● GIVEN EXERCISE: Please give back word for word the lines below, from the first one through the one with "struct(g.build('ground', M['outside']))".

---- DATA PROVIDED

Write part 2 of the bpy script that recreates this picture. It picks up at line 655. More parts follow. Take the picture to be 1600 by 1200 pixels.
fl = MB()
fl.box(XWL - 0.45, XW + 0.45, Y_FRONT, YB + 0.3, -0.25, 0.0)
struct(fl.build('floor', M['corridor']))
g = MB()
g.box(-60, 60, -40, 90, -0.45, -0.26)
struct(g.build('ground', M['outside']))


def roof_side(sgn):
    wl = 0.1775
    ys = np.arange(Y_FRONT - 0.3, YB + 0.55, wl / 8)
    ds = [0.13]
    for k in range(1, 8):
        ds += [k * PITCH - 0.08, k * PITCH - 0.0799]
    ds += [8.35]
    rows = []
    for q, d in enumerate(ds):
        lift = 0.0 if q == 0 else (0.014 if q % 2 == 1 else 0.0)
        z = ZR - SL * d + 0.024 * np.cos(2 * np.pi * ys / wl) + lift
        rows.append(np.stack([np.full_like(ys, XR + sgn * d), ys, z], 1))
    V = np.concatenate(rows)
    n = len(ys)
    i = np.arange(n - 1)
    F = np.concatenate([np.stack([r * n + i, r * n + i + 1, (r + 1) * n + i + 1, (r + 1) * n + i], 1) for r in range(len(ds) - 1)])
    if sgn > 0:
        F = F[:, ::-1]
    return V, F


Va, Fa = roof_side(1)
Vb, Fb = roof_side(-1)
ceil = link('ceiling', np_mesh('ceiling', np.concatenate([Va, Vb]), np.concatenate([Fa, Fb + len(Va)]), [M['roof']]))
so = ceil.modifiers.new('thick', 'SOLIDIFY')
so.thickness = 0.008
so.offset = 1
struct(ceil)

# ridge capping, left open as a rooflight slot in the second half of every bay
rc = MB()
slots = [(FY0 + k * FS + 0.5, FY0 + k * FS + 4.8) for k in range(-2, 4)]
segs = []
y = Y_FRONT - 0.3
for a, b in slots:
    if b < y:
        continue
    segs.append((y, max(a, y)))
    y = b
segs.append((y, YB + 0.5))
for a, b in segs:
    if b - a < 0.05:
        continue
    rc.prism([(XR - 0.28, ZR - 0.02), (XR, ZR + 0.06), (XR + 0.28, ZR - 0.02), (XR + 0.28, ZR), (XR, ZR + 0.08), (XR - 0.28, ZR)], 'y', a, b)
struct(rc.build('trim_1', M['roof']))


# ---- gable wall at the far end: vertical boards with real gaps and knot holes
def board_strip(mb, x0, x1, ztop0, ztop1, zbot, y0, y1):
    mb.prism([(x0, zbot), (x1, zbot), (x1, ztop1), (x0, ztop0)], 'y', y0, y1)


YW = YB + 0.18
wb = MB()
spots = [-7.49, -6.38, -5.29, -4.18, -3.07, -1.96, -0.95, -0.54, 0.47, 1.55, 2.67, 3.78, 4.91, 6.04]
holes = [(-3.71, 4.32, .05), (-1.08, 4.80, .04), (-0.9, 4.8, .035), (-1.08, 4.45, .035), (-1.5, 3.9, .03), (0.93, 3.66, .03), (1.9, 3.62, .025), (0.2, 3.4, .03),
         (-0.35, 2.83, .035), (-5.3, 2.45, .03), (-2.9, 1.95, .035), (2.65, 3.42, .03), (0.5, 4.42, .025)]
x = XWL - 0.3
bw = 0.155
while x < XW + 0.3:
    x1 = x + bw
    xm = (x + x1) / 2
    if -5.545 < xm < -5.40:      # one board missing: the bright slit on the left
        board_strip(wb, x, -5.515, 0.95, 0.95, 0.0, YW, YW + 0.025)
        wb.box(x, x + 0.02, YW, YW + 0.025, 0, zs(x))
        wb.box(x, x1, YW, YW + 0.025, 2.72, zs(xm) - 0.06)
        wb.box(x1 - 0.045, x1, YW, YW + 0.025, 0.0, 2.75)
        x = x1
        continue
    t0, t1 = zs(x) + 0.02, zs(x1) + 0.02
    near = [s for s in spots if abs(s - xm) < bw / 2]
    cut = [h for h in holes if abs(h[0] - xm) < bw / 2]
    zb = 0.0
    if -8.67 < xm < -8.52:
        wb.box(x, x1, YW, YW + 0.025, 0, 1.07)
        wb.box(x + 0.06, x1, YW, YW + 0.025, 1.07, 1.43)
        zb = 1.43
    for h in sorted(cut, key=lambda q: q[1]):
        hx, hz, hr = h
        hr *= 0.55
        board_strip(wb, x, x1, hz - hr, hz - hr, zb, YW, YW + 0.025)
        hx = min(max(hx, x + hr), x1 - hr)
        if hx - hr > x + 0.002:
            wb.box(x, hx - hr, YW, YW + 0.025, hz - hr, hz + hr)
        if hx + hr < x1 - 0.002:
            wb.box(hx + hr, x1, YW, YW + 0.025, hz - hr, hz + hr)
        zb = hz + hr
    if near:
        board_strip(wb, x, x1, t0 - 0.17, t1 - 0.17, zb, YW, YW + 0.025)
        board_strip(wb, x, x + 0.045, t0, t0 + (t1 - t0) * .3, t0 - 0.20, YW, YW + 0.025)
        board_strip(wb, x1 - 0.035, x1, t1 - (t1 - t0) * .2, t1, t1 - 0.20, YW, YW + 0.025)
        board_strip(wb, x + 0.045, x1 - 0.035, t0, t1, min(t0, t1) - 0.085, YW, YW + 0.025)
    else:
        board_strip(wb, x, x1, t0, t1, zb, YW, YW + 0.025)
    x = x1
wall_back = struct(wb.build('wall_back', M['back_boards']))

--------

● RESULT FOR THIS TASK:
Write part 2 of the bpy script that recreates this picture. It picks up at line 655. More parts follow. Take the picture to be 1600 by 1200 pixels.
fl = MB()
fl.box(XWL - 0.45, XW + 0.45, Y_FRONT, YB + 0.3, -0.25, 0.0)
struct(fl.build('floor', M['corridor']))
g = MB()
g.box(-60, 60, -40, 90, -0.45, -0.26)
struct(g.build('ground', M['outside']))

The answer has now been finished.